Beaucoup d'entreprises, c'est le cas de Thales, visent depuis longtemps les accords majoritaires parce qu'un accord qui prétend marquer une avancée collective doit être l'expression d'un consensus large garant d'une mise en œuvre sérieuse et sans ressentiments. Ce changement des règles du jeu social est néanmoins suffisamment important pour que sa mise en œuvre soit faite avec soin et avec toutes les transitions nécessaires. Si la notion d'accord majoritaire est claire dans une entreprise ou dans un groupe, elle n'a pas de sens précis au niveau d'une branche, faute d'élections simultanées et systématiques. De plus, on comprend mal pourquoi la branche imposerait aux entreprises une définition de la règle majoritaire, d'autant que certains groupes relèvent de deux branches ! Enfin, si la logique majoritaire ne s'applique pas aux accords nationaux de gestion d'organismes paritaires, comme l'Unedic ou les caisses de retraite, son application au champ interprofessionnel est malaisée et le raisonnement en nombre d'organisations syndicales un pis-aller qui repousse à plus tard l'inévitable question de la représentativité.

Mais quel champ pour ces accords majoritaires ? Si l'expérimentation est difficile, faut-il pour autant couvrir d'emblée l'ensemble du champ social ? Contrairement à l'avant-projet de loi, pourquoi ne pas limiter d'abord l'application d'une telle règle majoritaire aux accords dérogatoires visant à apporter des réponses plus flexibles et plus imaginatives que celles de droit commun ? Comment, en tout cas, ne pas soutenir une évolution qui, en nous rapprochant de nos voisins, donnera une chance supplémentaire au modèle social européen fondé sur la négociation collective comme vecteur de progrès, entre la loi pour procurer des garanties minimales et le contrat individuel pour traduire les choix et les engagements de chacun ?

« L'argument majoritaire paraît bien fragile dans un pays où s'essouffle la syndicalisation. »

DOMINIQUE LAURENT Directeur des ressources humaines groupe d'ElcoBrandt.
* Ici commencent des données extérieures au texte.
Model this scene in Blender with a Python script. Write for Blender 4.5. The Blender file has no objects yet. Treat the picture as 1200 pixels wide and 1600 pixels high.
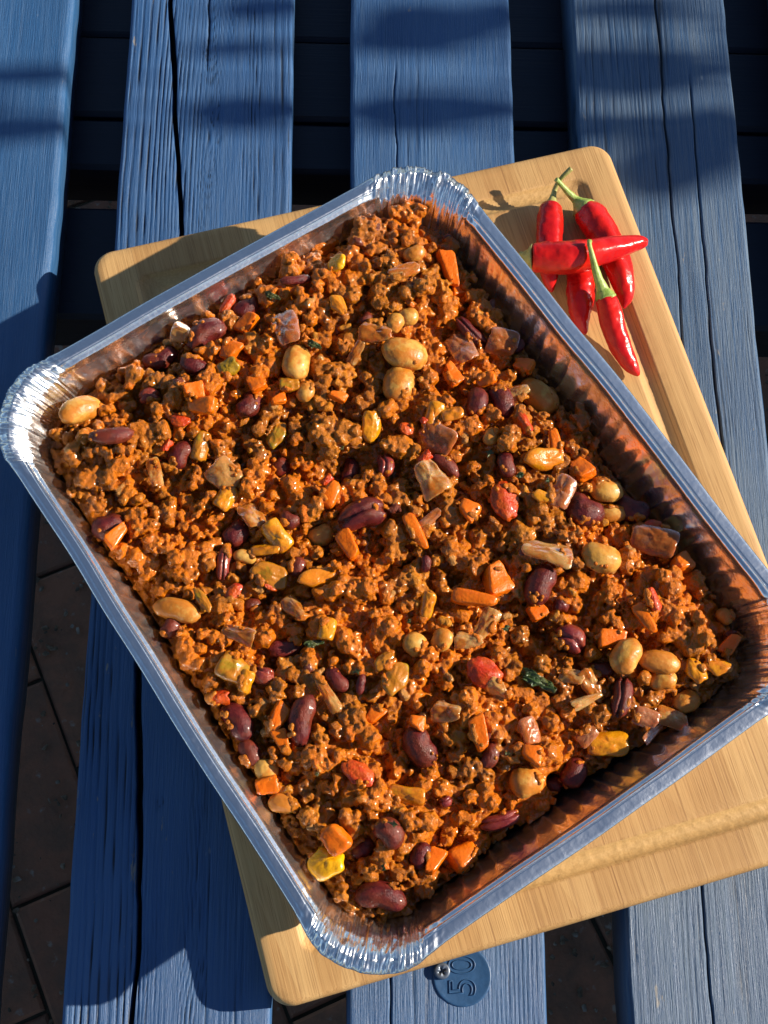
import bpy, bmesh, math, random
import numpy as np
from mathutils import Matrix, Vector
try:
    import openvdb
except ImportError:
    import pyopenvdb as openvdb

rng = np.random.default_rng(11)
random.seed(11)
MM = 0.001
sc = bpy.context.scene
col = sc.collection

# ---------------------------------------------------------------- camera
CAM_F, CAM_H = 2217.0, 677.6                 # focal length in photo pixels, height above the slats in mm
CAM_R = np.array([[0.99906108, -0.01179577, -0.04168705],
                  [-0.00288022, 0.94200833, -0.33557712],
                  [0.04322794, 0.33538211, 0.94108989]])
cam = bpy.data.objects.new('camera', bpy.data.cameras.new('camera'))
col.objects.link(cam)
M4 = Matrix(CAM_R.tolist()).to_4x4()
M4.translation = Vector((0, 0, CAM_H * MM))
cam.matrix_world = M4
cam.data.sensor_fit = 'VERTICAL'
cam.data.sensor_height = 36.0
cam.data.lens = CAM_F / 1600 * 36.0
cam.data.clip_start = 0.02
cam.data.clip_end = 500.0
sc.camera = cam

# ---------------------------------------------------------------- sky and sun
SUN_AZ, SUN_EL = math.radians(5.0), math.radians(26.1)     # azimuth measured from +x towards +y
world = bpy.data.worlds.new('World')
sc.world = world
world.use_nodes = True
wn = world.node_tree
sky = wn.nodes.new('ShaderNodeTexSky')
sky.sky_type = 'NISHITA'
sky.sun_disc = False
sky.sun_elevation = SUN_EL
sky.sun_rotation = math.radians(90) - SUN_AZ
sky.air_density, sky.dust_density, sky.ozone_density = 1.0, 0.3, 2.5
wn.links.new(sky.outputs['Color'], wn.nodes['Background'].inputs['Color'])
wn.nodes['Background'].inputs['Strength'].default_value = 0.066
sun = bpy.data.objects.new('sun', bpy.data.lights.new('sun', 'SUN'))
col.objects.link(sun)
sun.data.energy = 5.0
sun.data.angle = math.radians(0.53)
sun.data.color = (1.0, 0.89, 0.74)
SUN_DIR = Vector((math.cos(SUN_AZ) * math.cos(SUN_EL), math.sin(SUN_AZ) * math.cos(SUN_EL), math.sin(SUN_EL)))
sun.rotation_euler = SUN_DIR.to_track_quat('Z', 'Y').to_euler()
sun.location = SUN_DIR * 5
sc.view_settings.view_transform = 'Standard'
sc.view_settings.look = 'None'
sc.view_settings.exposure = 0.75
sc.view_settings.gamma = 1.0
sc.render.engine = 'CYCLES'
sc.cycles.use_denoising = True
sc.cycles.max_bounces = 8
sc.cycles.sample_clamp_indirect = 6.0

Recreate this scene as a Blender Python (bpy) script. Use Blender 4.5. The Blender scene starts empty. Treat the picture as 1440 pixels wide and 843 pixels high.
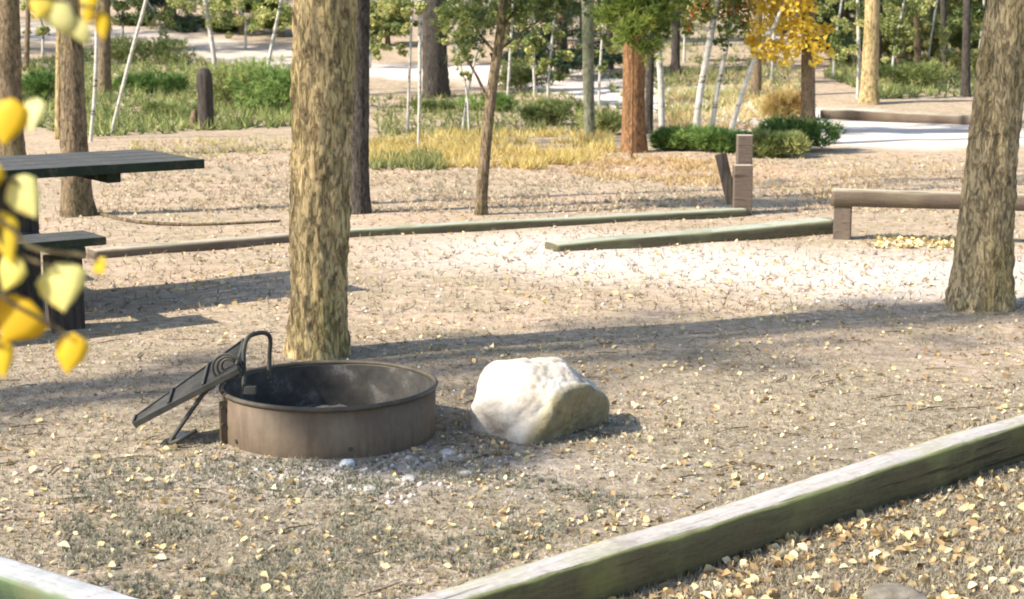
import bpy, bmesh, math, random
import numpy as np
from mathutils import Vector, Matrix, noise as mn
random.seed(7); rng = np.random.default_rng(11)
R = math.radians
SC = bpy.context.scene
COL = SC.collection

# ------------------------------------------------------------------ camera
CAM = Vector((0, 0, 1.6)); PITCH = R(9.9); F = 2350.0      # focal length in photo pixels (1440 wide)
FWD = Vector((0, math.cos(PITCH), -math.sin(PITCH))); UP = Vector((0, math.sin(PITCH), math.cos(PITCH)))
cd = bpy.data.cameras.new('camera'); cam = bpy.data.objects.new('camera', cd); COL.objects.link(cam)
cam.location = CAM; cam.rotation_euler = (R(90) - PITCH, 0, 0)
cd.sensor_width = 36; cd.lens = 36 * F / 1440; cd.clip_start = .05; cd.clip_end = 1000
cd.dof.use_dof = True; cd.dof.focus_distance = 6.8; cd.dof.aperture_fstop = 7.5
SC.camera = cam
def ray(px, py): return Vector(((px - 720) / F, 0, 0)) + UP * ((421.5 - py) / F) + FWD
def at_z(px, py, z):
    d = ray(px, py); return CAM + d * ((z - CAM.z) / d.z)
def at_y(px, py, Y):
    d = ray(px, py); return CAM + d * (Y / d.y)
def depth(p): return (Vector(p) - CAM).dot(FWD)

# ------------------------------------------------------------------ sun and sky
AZ = Vector((-.93, -.37, 0)).normalized(); EL = R(40)
SUN = Vector((AZ.x * math.cos(EL), AZ.y * math.cos(EL), math.sin(EL)))
sl = bpy.data.lights.new('sun', 'SUN'); sl.energy = 5; sl.angle = R(.9); sl.color = (1, .935, .82)
so = bpy.data.objects.new('sun', sl); COL.objects.link(so); so.rotation_euler = SUN.to_track_quat('Z', 'Y').to_euler()
w = bpy.data.worlds.new('World'); SC.world = w; w.use_nodes = True
nt = w.node_tree; bg = nt.nodes['Background']; sky = nt.nodes.new('ShaderNodeTexSky'); sky.sky_type = 'NISHITA'
sky.sun_disc = False; sky.sun_elevation = EL; sky.sun_rotation = math.atan2(SUN.x, SUN.y)
nt.links.new(sky.outputs[0], bg.inputs[0]); bg.inputs[1].default_value = .15
vs = SC.view_settings; vs.view_transform = 'Standard'; vs.look = 'None'; vs.gamma = 1; vs.exposure = 1.0
SC.cycles.filter_width = 1.9
SC.cycles.max_bounces = 6; SC.cycles.transparent_max_bounces = 6

# ------------------------------------------------------------------ material helper
class M:
    def __init__(s, name):
        s.m = bpy.data.materials.new(name); s.m.use_nodes = True; s.t = s.m.node_tree; s.b = s.t.nodes['Principled BSDF']
        s.b.inputs['Specular IOR Level'].default_value = .25; s.out = s.t.nodes['Material Output']
    def n(s, typ, **kw):
        x = s.t.nodes.new(typ)
        for k, v in kw.items(): setattr(x, k, v)
        return x
    def l(s, a, b): s.t.links.new(a, b)
    def coord(s, scale=(1, 1, 1), kind='Object'):
        if kind == 'World': c = s.n('ShaderNodeNewGeometry').outputs['Position']
        else: c = s.n('ShaderNodeTexCoord').outputs[kind]
        mp = s.n('ShaderNodeMapping'); mp.inputs['Scale'].default_value = scale; s.l(c, mp.inputs[0]); return mp.outputs[0]
    def noise(s, vec, scale, detail=6, rough=.6, dist=0):
        x = s.n('ShaderNodeTexNoise'); x.inputs['Scale'].default_value = scale; x.inputs['Detail'].default_value = detail
        x.inputs['Roughness'].default_value = rough; x.inputs['Distortion'].default_value = dist; s.l(vec, x.inputs['Vector']); return x.outputs[0]
    def voro(s, vec, scale, feature='F1', out=0, rand=1):
        x = s.n('ShaderNodeTexVoronoi', feature=feature); x.inputs['Scale'].default_value = scale
        x.inputs['Randomness'].default_value = rand; s.l(vec, x.inputs['Vector']); return x.outputs[out]
    def ramp(s, fac, stops, interp='LINEAR'):
        x = s.n('ShaderNodeValToRGB'); x.color_ramp.interpolation = interp; e = x.color_ramp.elements
        while len(e) < len(stops): e.new(.5)
        for el, (p, c) in zip(e, stops):
            el.position = p; el.color = (*c, 1) if not isinstance(c, (int, float)) else (c, c, c, 1)
        s.l(fac, x.inputs[0]); return x.outputs[0]
    def mix(s, fac, a, b, mode='MIX'):
        x = s.n('ShaderNodeMix', data_type='RGBA', blend_type=mode)
        for v, i in ((fac, 0), (a, 6), (b, 7)):
            if hasattr(v, 'links'): s.l(v, x.inputs[i])
            elif isinstance(v, (int, float)): x.inputs[i].default_value = v
            else: x.inputs[i].default_value = (*v, 1)
        return x.outputs[2]
    def math(s, op, a, b=0, clamp=False):
        x = s.n('ShaderNodeMath', operation=op, use_clamp=clamp)
        for v, i in ((a, 0), (b, 1)):
            if hasattr(v, 'links'): s.l(v, x.inputs[i])
            else: x.inputs[i].default_value = v
        return x.outputs[0]
    def attr(s, name): return s.n('ShaderNodeAttribute', attribute_name=name).outputs['Fac']
    def bump(s, h, strength=.5, dist=.02):
        x = s.n('ShaderNodeBump'); x.inputs['Strength'].default_value = strength; x.inputs['Distance'].default_value = dist
        s.l(h, x.inputs['Height']); s.l(x.outputs[0], s.b.inputs['Normal'])
    def col(s, c, rough=.9):
        if hasattr(c, 'links'): s.l(c, s.b.inputs['Base Color'])
        else: s.b.inputs['Base Color'].default_value = (*c, 1)
        s.b.inputs['Roughness'].default_value = rough; return s

def leaf_mat(name, stops, trans=.35, rough=.6):
    m = M(name); c = m.ramp(m.attr('rnd'), stops); m.col(c, rough)
    tr = m.n('ShaderNodeBsdfTranslucent'); m.l(c, tr.inputs[0]); mx = m.n('ShaderNodeMixShader'); mx.inputs[0].default_value = trans
    m.l(m.b.outputs[0], mx.inputs[1]); m.l(tr.outputs[0], mx.inputs[2]); m.l(mx.outputs[0], m.out.inputs[0]); return m.m

def bark_mat(name, dark, mid, light, moss=None, scale=1.0, mossamt=.5):
    m = M(name); v = m.coord((9 * scale, 9 * scale, 2.6 * scale)); v2 = m.coord((1, 1, .4))
    d = m.noise(v, 1.6, 4, .6); vv = m.n('ShaderNodeVectorMath', operation='ADD'); sc = m.n('ShaderNodeVectorMath', operation='SCALE')
    nz = m.n('ShaderNodeTexNoise'); m.l(v, nz.inputs['Vector']); nz.inputs['Scale'].default_value = 1.3
    m.l(nz.outputs[1], sc.inputs[0]); sc.inputs['Scale'].default_value = 1.1; m.l(v, vv.inputs[0]); m.l(sc.outputs[0], vv.inputs[1])
    vo = m.voro(vv.outputs[0], 3.1, 'DISTANCE_TO_EDGE'); fine = m.noise(m.coord((30 * scale, 30 * scale, 7 * scale)), 2.2, 6, .72)
    fis = m.noise(m.coord((15 * scale, 15 * scale, 4.6 * scale)), 1.7, 6, .72, .8)
    big = m.noise(v2, 3.2, 4, .6)
    crack = m.math('MULTIPLY', m.ramp(fis, [(.34, 0), (.50, 1)]), m.ramp(m.math('ADD', m.math('MULTIPLY', vo, .6), m.math('MULTIPLY', fine, .5)), [(.2, .45), (.3, 1)]))
    base = m.ramp(m.math('ADD', m.math('MULTIPLY', fine, .55), m.math('MULTIPLY', big, .5)), [(.3, mid), (.7, light)])
    if moss: base = m.mix(m.math('MULTIPLY', m.ramp(m.noise(m.coord((1, 1, .35)), 5, 4, .6), [(.48, 0), (.62, 1)]), mossamt), base, moss)
    c = m.mix(crack, dark, base); m.col(c, .95)
    m.bump(m.math('ADD', m.math('MULTIPLY', crack, .7), m.math('MULTIPLY', fine, .5)), .9, .018); return m.m

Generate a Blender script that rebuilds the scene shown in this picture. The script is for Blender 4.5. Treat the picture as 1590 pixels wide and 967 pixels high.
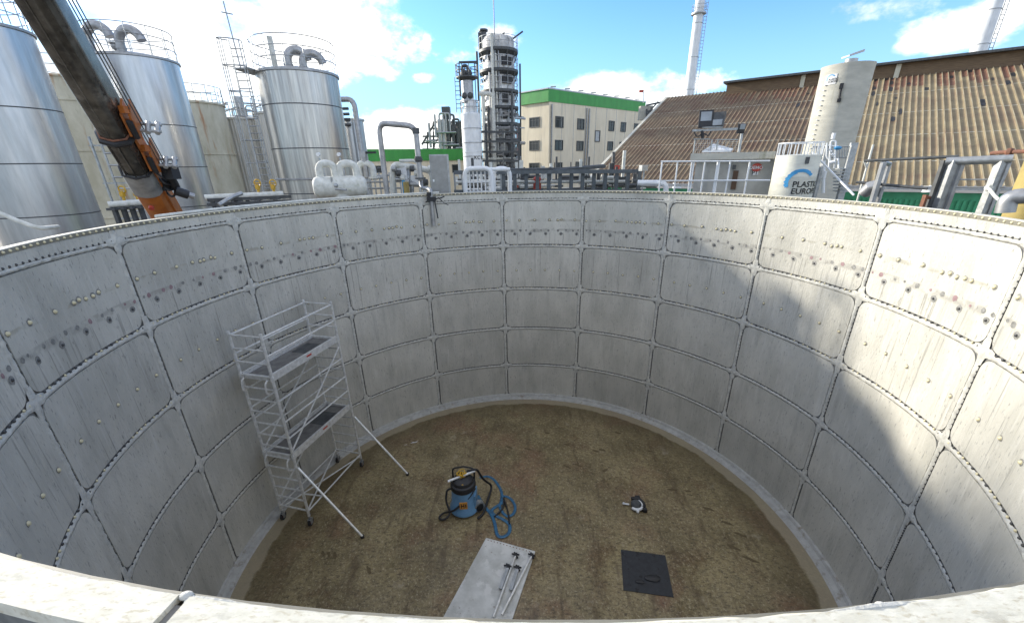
import bpy, math, random
import numpy as np
from mathutils import Vector, Matrix
random.seed(7)
sin, cos, pi, rad = math.sin, math.cos, math.pi, math.radians
for o in list(bpy.data.objects): bpy.data.objects.remove(o)
S = bpy.context.scene
COL = S.collection
# ------------------------------------------------------------------ camera
R = 6.4                                   # inner radius of the tank, metres
F = 637.444; PIT = .385972; ROLL = .0196259; YAW = -.0344264; CY = 31.667
CAM = Vector((0, -1.0867836*R, .1201448*R))
rt = Vector((cos(YAW), -sin(YAW), 0)); fh = Vector((sin(YAW), cos(YAW), 0)); zz = Vector((0, 0, 1))
fwd = fh*cos(PIT)-zz*sin(PIT); up = fh*sin(PIT)+zz*cos(PIT)
RT = rt*cos(ROLL)-up*sin(ROLL); UP = rt*sin(ROLL)+up*cos(ROLL)
cd = bpy.data.cameras.new('camera'); cam = bpy.data.objects.new('camera', cd); COL.objects.link(cam)
M = Matrix((RT, UP, -fwd)).transposed().to_4x4(); M.translation = CAM; cam.matrix_world = M
cd.sensor_width = 36; cd.lens = 36*F/1590; cd.shift_y = CY/1590; cd.clip_end = 3000; cd.clip_start = .05
S.camera = cam
def ray(x, y): return (fwd+RT*((x-795)/F)-UP*((y-483.5-CY)/F))
def at(x, y, D):                           # point seen at (x, y), D metres away over the ground
    r = ray(x, y); return CAM+r*(D/math.hypot(r.x, r.y))
def atz(x, y, z):
    r = ray(x, y); return CAM+r*((z-CAM.z)/r.z)
def azd(x, y): r = ray(x, y); return math.atan2(r.x, r.y)
def polar(az, D, z): return Vector((CAM.x+sin(az)*D, CAM.y+cos(az)*D, z))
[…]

Formidable boîte de Pandore que cette réforme de la démocratie sociale. On s'amusera de constater que son entrée en vigueur aurait rendu impossible la réforme des retraites issue d'un accord signé par les seules et minoritaires CFDT et CGC. Cet exemple met en lumière quelques enjeux qu'il n'est pas inutile de rappeler. La négociation sociale, c'est aussi de la tactique. Qu'un syndicat minoritaire affiche son intention de parapher un accord et ce sont souvent toutes les autres organisations syndicales qui entrent en débat par crainte de voir appliquer un texte à la rédaction duquel elles n'ont pas participé et auquel elles craignent de devoir s'opposer. La négociation est une dynamique et une tactique, tâchons de ne casser ni l'une ni l'autre, même au motif du meilleur principe. L'argument majoritaire annoncé paraît bien fragile dans un pays où le taux de syndicalisation s'essouffle chaque année et où les dernières élections prud'homales n'ont pas mobilisé plus de 33 % des inscrits. Ces tendances, anciennes mais têtues, fragilisent cette réforme qui fait mine d'ignorer l'alarmante désaffection syndicale en préférant les votants aux inscrits.

Quelle ambition pour la négociation collective ? Créer de la norme juridique, bien sûr. Mais encore ? Dans ses formes actuelles, la négociation collective embrasse une autre ambition que celle d'arracher une signature majoritaire. Elle provoque le débat, ouvre des brèches et fait progresser les mentalités. Demain, l'ouverture de négociations conduira de facto à compter les forces en présence qui parfois opposeront d'emblée leur front du refus. Refus de signer, bien sûr, mais, pis encore, refus de débattre. À cette fin, on signalera le trop discret accord minoritaire signé à la SNCF le 29 septembre dernier relatif à « l'amélioration du dialogue social et à la prévention de conflits ». Ce texte, futur vestige d'un type d'accord désormais condamné, préfigure le possible déni de débat de demain autant qu'il illustre le bénéfice qu'il faut parfois tirer des règles actuelles du dialogue social lorsqu'il est mis au service du débat et d'un certain progrès social.

Comme le rappelle François Fillon lui-même, de la posture future de la CGT dépendra le succès de cette réforme. Bref, tout le monde l'aura compris, cette réforme de la démocratie sociale est avant tout la réforme d'un certain syndicalisme de classe à la française, tétanisé à l'idée de devoir liquider son héritage postmarxiste.

Dans quelques années, sous l'effet de la réforme Fillon, la démocratie sociale que l'on nous promet aura révolutionné à coup sûr le champ social en marginalisant tous ceux qui croyaient pouvoir durablement prospérer sur le front du refus. D'ici là, le corps social va devoir transcender cette nouvelle « tyrannie de la majorité », pour reprendre l'expression de Tocqueville, en veillant à ce qu'elle ne soit pas péjorative pour le progrès social là où hier encore il procédait parfois d'accords minoritaires.

Pour desserrer l'étau qu'exerce la mondialisation sur l'emploi manufacturier français, les partenaires sociaux vont devoir trouver les voies d'une nouvelle flexibilité qu'il serait tragique de ne pas assimiler à un véritable progrès social. Espérons que la réforme Fillon parvienne à orienter le dialogue social vers cette salutaire mais urgente nécessité.